Qu’attendez-vous d’un pays où les citoyens sont classés en première, deuxième et troisième catégorie, où un citoyen de quatrième catégorie peut occuper le poste de ministre et un autre de troisième catégorie la position d’un vice prédisent de conseil ou du parlement, où un autre de deuxième catégorie occupe la position du président du parlement ou du gouvernement et un autre de première catégorie occupant la présidence de l’Etat. En plus ils ont inventé la règle des ministères souverains ne pouvant être occupé que par des ministres appartenant aux grandes communautés. Au nom de quelle logique cela se fait? N’est – ce pas une entorse claire à la constitution libanaise qui stipule dans son article 7 : «tous les Libanais sont égaux devant la loi». N’est – ce pas aussi une entorse à l’égard de la charte des droits de l’homme proclamée par les Nations Unies et dans laquelle figure le principe fondamental de l’égalité entre les hommes et que rien ne les distingue ni le sexe, ni la religion, ni la couleur et ni l’appartenance ethnique. Est – ce de la sorte qu’on redresse notre pays. Est – ce de la sorte qu’on consolide l’indépendance, la souveraineté et l’unité du Liban?

Il faut partir d’une donnée fondamentale : il n’y a pas de vie pour le Liban sans l’interaction créative des différentes communautés. Un Liban chrétien ne peut survivre seul, de même un Liban musulman ne peut survivre seul. Si nous faisons abstraction de cette vérité le Liban périra.

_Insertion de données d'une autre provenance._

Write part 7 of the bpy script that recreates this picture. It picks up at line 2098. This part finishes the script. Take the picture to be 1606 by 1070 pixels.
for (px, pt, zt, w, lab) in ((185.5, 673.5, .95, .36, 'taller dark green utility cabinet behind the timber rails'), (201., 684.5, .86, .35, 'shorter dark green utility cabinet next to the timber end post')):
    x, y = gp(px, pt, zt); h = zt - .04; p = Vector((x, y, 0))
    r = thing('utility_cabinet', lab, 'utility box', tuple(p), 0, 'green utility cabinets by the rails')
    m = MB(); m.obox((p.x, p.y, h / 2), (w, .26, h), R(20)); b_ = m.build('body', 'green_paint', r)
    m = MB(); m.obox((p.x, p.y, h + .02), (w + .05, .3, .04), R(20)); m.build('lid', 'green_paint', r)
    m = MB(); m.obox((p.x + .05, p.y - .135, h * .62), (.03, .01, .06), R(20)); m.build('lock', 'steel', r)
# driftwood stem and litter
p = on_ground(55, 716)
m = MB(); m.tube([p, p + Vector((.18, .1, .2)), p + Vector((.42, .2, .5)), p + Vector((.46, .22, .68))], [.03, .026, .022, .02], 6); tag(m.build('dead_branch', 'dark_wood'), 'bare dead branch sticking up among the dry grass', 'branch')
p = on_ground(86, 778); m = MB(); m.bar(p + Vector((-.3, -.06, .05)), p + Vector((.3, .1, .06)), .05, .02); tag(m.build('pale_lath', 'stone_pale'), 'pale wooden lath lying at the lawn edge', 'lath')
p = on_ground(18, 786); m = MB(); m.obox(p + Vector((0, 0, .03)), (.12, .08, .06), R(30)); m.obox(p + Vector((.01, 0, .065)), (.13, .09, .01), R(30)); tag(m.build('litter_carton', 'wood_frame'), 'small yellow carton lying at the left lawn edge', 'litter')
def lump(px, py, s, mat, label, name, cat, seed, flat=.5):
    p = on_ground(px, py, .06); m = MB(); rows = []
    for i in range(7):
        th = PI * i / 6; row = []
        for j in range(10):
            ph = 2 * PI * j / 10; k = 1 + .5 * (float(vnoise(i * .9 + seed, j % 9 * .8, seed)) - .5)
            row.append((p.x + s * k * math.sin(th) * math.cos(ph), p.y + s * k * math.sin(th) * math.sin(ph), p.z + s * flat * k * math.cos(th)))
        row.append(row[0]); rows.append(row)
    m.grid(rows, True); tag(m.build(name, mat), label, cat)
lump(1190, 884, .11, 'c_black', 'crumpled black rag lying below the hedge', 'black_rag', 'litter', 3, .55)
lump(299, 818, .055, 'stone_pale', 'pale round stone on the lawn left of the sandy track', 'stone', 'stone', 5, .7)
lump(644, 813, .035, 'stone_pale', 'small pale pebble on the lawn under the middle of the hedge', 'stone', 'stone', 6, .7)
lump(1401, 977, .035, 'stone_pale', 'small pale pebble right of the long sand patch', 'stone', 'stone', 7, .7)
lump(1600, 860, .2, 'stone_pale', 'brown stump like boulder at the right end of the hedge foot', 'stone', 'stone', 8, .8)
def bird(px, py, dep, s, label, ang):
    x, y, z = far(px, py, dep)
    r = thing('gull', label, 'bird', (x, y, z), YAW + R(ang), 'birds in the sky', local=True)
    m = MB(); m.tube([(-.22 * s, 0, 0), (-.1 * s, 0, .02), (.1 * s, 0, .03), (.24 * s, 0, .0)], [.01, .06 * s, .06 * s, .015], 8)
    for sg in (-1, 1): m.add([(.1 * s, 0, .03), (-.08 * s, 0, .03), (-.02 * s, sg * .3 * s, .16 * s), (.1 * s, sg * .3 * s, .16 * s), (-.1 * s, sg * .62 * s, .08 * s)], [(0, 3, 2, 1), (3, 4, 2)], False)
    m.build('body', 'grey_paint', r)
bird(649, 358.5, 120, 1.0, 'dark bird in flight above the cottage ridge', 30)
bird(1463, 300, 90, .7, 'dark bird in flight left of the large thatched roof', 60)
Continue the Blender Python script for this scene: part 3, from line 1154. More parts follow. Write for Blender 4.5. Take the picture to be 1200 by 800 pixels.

Q. : Que pensez-vous de l’avenir du Liban á la lumière des événements tragiques des derniers mois qui ont succédé á la résolution 1559 et jusqu’ à aujourd’hui?

R. Il est impératif que tous les Libanais et spécialement les dirigeants politiques et spirituels réalisent que le Liban est devant un tournant. Cette étape nous demande beaucoup plus d’efforts et de compréhension dans la prise des positions et exige de nous unir autour des constantes nationales et de mettre de côté nos intérêts personnels et nos égoïsmes car les dangers qui nous entourent et qui nous menacent risquent de nous replonger dans une situation chaotique désastreuse. Il nous est demandé de bien lire les changements qui se réalisent autour de nous dans la région et sur la scène internationale, de lire attentivement les résolutions des Nations Unies. Le temps est à la diplomatie et au courage dans l’action politique, il faut être très attentif en captant les messages des grandes puissances, de faire avec tout en sauvegardant les intérêts supérieurs du Liban et comme le dit l’adage : «ne sois pas mou tu es pressé, ne soit pas dur tu es cassé».